[Source data]
[start]
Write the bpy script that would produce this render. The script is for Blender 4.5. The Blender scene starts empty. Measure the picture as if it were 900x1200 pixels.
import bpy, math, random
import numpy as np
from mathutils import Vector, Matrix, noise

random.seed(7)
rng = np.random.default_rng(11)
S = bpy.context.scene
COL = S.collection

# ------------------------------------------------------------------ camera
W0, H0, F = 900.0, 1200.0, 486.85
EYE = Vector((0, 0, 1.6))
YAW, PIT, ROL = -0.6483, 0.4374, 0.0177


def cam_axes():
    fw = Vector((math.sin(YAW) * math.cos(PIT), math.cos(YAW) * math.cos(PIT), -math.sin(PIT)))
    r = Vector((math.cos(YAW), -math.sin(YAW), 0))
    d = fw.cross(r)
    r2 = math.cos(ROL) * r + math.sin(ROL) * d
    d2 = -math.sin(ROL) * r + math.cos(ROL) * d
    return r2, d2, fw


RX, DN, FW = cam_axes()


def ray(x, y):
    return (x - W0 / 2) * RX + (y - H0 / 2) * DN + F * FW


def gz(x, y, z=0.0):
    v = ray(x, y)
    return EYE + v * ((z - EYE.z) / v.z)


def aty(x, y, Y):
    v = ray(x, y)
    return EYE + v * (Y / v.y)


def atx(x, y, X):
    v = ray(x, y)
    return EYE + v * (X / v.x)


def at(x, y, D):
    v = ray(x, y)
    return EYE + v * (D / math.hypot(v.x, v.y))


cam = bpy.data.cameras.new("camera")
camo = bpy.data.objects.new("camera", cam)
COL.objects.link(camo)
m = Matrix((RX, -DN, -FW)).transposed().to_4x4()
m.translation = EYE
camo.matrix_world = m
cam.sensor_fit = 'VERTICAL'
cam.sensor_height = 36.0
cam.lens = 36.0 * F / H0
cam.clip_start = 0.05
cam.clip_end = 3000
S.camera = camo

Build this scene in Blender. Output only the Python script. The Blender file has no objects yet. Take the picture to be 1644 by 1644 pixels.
[end]
THE EXERCISE =>
Scan the listing above. Gather each line that contains the word "Blender".

ANSWER FOR THIS EXERCISE =>
Write the bpy script that would produce this render. The script is for Blender 4.5. The Blender scene starts empty. Measure the picture as if it were 900x1200 pixels.
Build this scene in Blender. Output only the Python script. The Blender file has no objects yet. Take the picture to be 1644 by 1644 pixels.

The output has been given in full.